As erupções de raios gama são frequentes no céu: aproximadamente uma centena delas são registradas por ano no satélite Swift, da Nasa (agência espacial dos EUA), que foi colocado em órbita em 2004, precisamente para detectar esses fenômenos fugazes, e viu o “monstro” de abril passado. Para essa vigilância científica é imprescindível colocar telescópios no espaço, porque, felizmente para a vida na Terra, a radiação de raios gama, tão prejudicial para os organismos vivos, é absorvida pela atmosfera. Nesse caso, o primeiro a detectar a erupção foi o Telescópio Espacial Fermi de Raios Gama, da Universidade de Stanford e do Centro de Aceleração Linear de Stanford (Slac).

A forte erupção de abril, batizada de GRB 130427A, foi tão brilhante que desorientou os cientistas.
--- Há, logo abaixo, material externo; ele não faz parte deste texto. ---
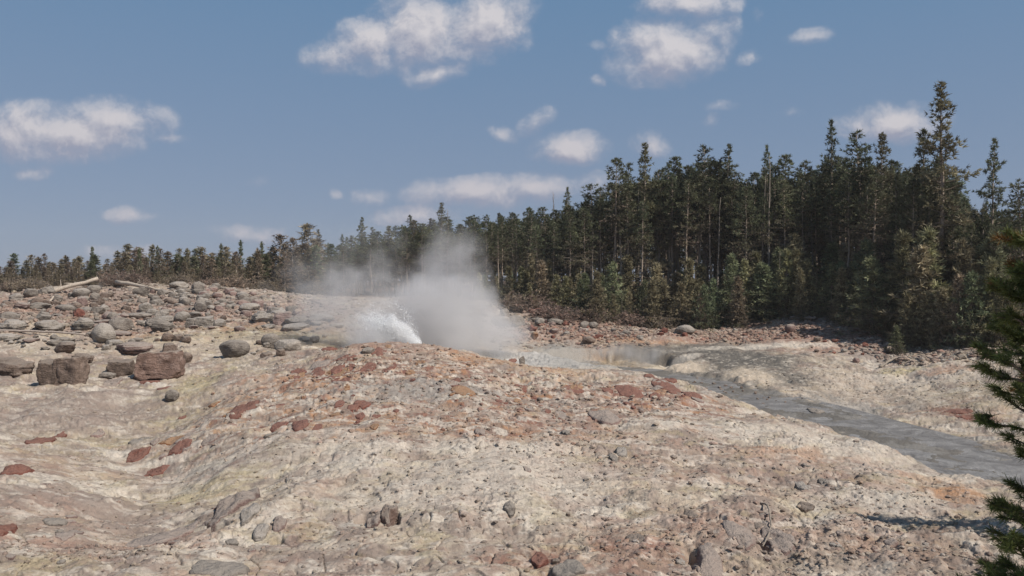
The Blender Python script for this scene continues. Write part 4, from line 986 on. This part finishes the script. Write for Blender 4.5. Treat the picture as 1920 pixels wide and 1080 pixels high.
scatter_rocks(70, [(190, 560, 55, 14), (100, 585, 60, 12), (230, 600, 60, 10)], 7, 26, ['round', 'slab', 'jag', 'slab'], ['grey', 'mauve', 'pale', 'brown'], 'layered or angular stone on the rocky left slope under the long log', 'stones of the left slope')
scatter_rocks(62, [(120, 600, 100, 14), (480, 600, 90, 10), (300, 620, 120, 14), (120, 650, 90, 10), (560, 610, 40, 8)], 18, 54, ['slab', 'slab', 'jag', 'round'], ['grey', 'pale', 'mauve', 'grey'], 'low weathered ledge stone half sunk in the yellow and cream ground at left', 'ledge stones of the left slope', 'rock', 'rock')
scatter_rocks(36, [(240, 650, 120, 14), (100, 640, 60, 8), (420, 650, 90, 10)], 6, 18, ['round', 'slab', 'jag'], ['grey', 'brown', 'pale'], 'small loose stone on the cream ledges around the big blocks', 'stones of the cream ledges', 'stone', 'stone')
scatter_rocks(75, [(1080, 625, 70, 10), (1180, 630, 60, 5), (1020, 605, 28, 12)], 5, 18, ['jag', 'round', 'slab'], ['mauve', 'pale', 'grey', 'red'], 'angular stone in the pink rubble between the steam and the smooth boulder', 'stones of the pink rubble', 'stone', 'stone')
scatter_rocks(70, [(1480, 630, 55, 10), (1600, 655, 45, 9), (1700, 672, 50, 7)], 5, 14, ['jag', 'round'], ['mauve', 'red', 'brown', 'pale'], 'broken stone on the reddish bank below the forest', 'stones of the reddish bank', 'stone', 'stone')

def fragments(n, poly, cn, label, group, wmin=9, wmax=34):
    for _ in range(n):
        px, py, sx, sy = poly[rr_.randrange(len(poly))]; x_ = rr_.gauss(px, sx); y_ = rr_.gauss(py, sy)
        w = wmin + (wmax - wmin) * rr_.random() ** 2; h = w * rr_.uniform(.28, .48)
        bedded(x_, y_, w, h, rr_.choice(cn), label, group, dome=max(.03, h * .22 * G(x_, y_)[1] / F), spin=rr_.uniform(-.5, .4))
fragments(60, [(640, 775, 60, 22), (700, 690, 60, 16), (600, 700, 45, 14), (900, 730, 90, 26)], ['red', 'red', 'rust'], 'small rust-red fragment bedded flush in the orange crust of the mound', 'red fragments of the mound')
fragments(26, [(1180, 735, 60, 14), (1240, 730, 30, 10), (1100, 770, 60, 18)], ['red', 'mauve'], 'red-brown fragment bedded in the crust around the red knoll', 'red fragments round the knoll', 9, 40)
fragments(30, [(150, 960, 90, 40), (420, 1020, 90, 30), (330, 840, 60, 20), (80, 1040, 50, 20)], ['mauve', 'grey', 'mauve'], 'greyish pink slab bedded in the crust at lower left', 'bedded slabs at lower left', 14, 60)
fragments(34, [(1280, 1000, 90, 40), (1450, 960, 110, 40), (1150, 1030, 70, 24), (1650, 1010, 70, 20)], ['mauve', 'grey', 'pale', 'brown'], 'grey or pinkish stone bedded in the gravel at lower right', 'bedded stones at lower right', 9, 44)
for q_ in range(26):
    x_ = rr_.uniform(1290, 1480); y_ = 708 + (x_ - 1290) * .27 + rr_.uniform(-4, 12)
    rock(x_, y_, rr_.uniform(4, 9), rr_.uniform(2, 4.5), rr_.choice(['round', 'jag']), 'brown', 'small dark stone lying in the upper part of the grey stream', 'dark stones in the stream', 'stone', 'stone', sink=.4)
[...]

A teoria mais aceita para descrever uma GRB como essa, segundo os pesquisadores de Stanford que a observaram e a analisaram desde quase o princípio, diz que esses fenômenos ocorrem nas explosões cósmicas mais energéticas, quando uma estrela com muita massa desmorona sobre si mesma e explode. Essas explosões lançam fluxos de partículas que viajam quase à velocidade da luz, e, como a pressão, a temperatura e a densidade do fluxo não são uniformes, provocam ondas de choque. À medida que o fluxo sai, se choca com o meio interestelar, provocando mais ondas de choque.

O problema é que um fenômeno tão extremo quanto a GRB 130427A não se encaixa bem nos níveis de energia e nos processos físicos previstos pela teoria. Por isso, os cientistas estão muito interessados em descobrir como se produzem as erupções de raios gama, precisamente para afinar seus conhecimentos teóricos, e não têm alternativa senão esperarem que elas aconteçam no céu, já que são impossíveis de serem reproduzidas em laboratório. A explosão de abril, forte e próxima, foi uma oportunidade esplêndida.

Assim que um telescópio orbital detecta no céu uma erupção de raios gama, dispara o alerta para que os telescópios do mundo todo, na Terra e no espaço, possam acompanhar a evolução do fenômeno. A explosão pode durar menos de um minuto, mas o resplendor subsequente dura mais tempo, entre alguns dias e várias semanas. “No caso da GRB 130427A, a erupção foi tão forte que pudemos observar o resplendor remanescente durante vários meses”, afirma Daniele Malesani, do Instituto Niels Bohr (Universidade de Copenhague). “Analisando a luz do resplendor pudemos estudar sua composição, o que nos fala das propriedades da estrela original, e o que descobrimos é que era uma estrela gigante, com uma massa que estaria entre 20 e 30 vezes a do Sol, em rápida rotação e com um tamanho de apenas três ou quatro vezes o solar, então era extremamente compacta. Essas estrelas são chamadas de Wolf-Rayet”, prossegue o especialista. Além do mais, esses astrônomos foram capazes de localizar no céu, em observações prévias, a estrela que explodiu.